Which metrics actually matter for TV
To accurately measure TV advertising, you need a two-layer measurement approach: immediate response signals and longer-term lift analysis.
Immediate response signals
- Second-screen search activity. Search volume for your brand name in the minutes following a TV spot. This is measurable through Google Ads real-time data and is a powerful direct indicator.
- Website traffic spikes. Direct traffic increases within 5-15 minutes of a spot airing. Set up minute-level analytics to catch these.
- Call volume correlation. Inbound calls in the 15-60 minutes following a spot. Use call tracking with timestamp data.
Sustained lift metrics
- Branded search volume. The most reliable sustained indicator. Compare weekly branded search in TV-active markets versus non-active markets or versus pre-flight baselines.

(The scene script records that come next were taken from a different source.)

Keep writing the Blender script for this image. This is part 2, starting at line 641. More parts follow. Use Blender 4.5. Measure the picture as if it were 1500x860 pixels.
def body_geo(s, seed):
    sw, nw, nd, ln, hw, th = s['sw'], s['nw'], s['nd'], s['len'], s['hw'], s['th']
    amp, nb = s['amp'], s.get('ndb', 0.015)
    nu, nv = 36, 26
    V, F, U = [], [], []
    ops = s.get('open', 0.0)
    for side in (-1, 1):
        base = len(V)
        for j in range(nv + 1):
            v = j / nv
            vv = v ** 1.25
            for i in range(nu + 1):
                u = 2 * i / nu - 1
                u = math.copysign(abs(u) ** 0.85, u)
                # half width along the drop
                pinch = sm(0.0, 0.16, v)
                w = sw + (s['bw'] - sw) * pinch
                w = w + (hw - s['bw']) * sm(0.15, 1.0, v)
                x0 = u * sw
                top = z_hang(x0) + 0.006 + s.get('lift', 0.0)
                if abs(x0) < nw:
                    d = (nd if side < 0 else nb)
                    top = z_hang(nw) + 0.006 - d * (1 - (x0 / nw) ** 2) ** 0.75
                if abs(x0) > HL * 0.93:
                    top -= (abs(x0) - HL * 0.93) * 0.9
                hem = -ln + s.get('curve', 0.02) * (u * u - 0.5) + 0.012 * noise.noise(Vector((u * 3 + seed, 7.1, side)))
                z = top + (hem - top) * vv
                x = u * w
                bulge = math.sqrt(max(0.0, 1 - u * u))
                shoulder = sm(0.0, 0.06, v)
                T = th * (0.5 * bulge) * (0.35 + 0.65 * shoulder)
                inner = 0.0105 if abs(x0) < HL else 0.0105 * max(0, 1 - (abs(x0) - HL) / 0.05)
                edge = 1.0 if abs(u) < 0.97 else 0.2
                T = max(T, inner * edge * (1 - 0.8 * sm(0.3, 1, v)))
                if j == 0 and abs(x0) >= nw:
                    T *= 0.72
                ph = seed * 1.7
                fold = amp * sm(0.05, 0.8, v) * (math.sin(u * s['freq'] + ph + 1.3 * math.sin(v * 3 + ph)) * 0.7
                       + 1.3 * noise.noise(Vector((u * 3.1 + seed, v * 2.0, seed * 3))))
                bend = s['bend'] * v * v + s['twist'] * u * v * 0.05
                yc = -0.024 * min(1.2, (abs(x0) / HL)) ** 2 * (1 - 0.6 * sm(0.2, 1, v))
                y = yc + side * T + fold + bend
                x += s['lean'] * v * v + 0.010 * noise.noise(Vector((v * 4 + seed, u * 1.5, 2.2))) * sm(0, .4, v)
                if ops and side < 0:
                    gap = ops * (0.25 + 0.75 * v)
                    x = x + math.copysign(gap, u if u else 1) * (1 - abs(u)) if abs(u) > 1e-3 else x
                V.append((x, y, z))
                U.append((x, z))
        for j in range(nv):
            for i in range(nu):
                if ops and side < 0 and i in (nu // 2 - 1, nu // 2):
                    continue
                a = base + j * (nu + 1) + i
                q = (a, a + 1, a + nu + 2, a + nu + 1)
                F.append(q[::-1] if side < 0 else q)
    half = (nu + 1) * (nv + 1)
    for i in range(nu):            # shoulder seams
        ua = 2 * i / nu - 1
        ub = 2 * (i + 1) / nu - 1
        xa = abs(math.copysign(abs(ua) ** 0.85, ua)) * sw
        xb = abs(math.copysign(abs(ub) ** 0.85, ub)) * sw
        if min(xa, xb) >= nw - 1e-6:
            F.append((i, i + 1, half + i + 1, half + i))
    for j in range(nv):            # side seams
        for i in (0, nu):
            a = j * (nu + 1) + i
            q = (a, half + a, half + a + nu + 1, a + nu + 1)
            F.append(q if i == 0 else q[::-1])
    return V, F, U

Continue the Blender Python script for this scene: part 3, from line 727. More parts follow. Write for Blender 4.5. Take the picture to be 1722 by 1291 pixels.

- Direct website traffic trend. Week-over-week increase in direct sessions during TV flights.
- Digital conversion rate lift. Track whether conversion rates on search and social improve during TV-active periods. This halo effect is often where TV’s biggest ROI contribution hides.
- Customer acquisition cost trend. Total CAC should decrease when TV is running because it reduces friction across the entire funnel.
| Metric | Response Type | Measurement Window |
|---|---|---|
| Second-screen search | Immediate | 0-15 minutes post-spot |
| Website traffic spike | Immediate | 0-30 minutes post-spot |
| Call volume spike | Immediate | 0-60 minutes post-spot |
| Branded search lift | Sustained | Weekly during flight |
| Digital CPA change | Sustained | Weekly during flight |
| New customer volume | Sustained | Monthly during flight |
| Brand awareness survey | Periodic | Pre/post campaign |
How to run a TV lift study
Market-level comparison (gold standard)
This is the most rigorous approach and the one we recommend for any brand spending $25K+ per month on TV:
- Select matched markets. Choose a test DMA and a control DMA with similar population, demographics, and competitive dynamics.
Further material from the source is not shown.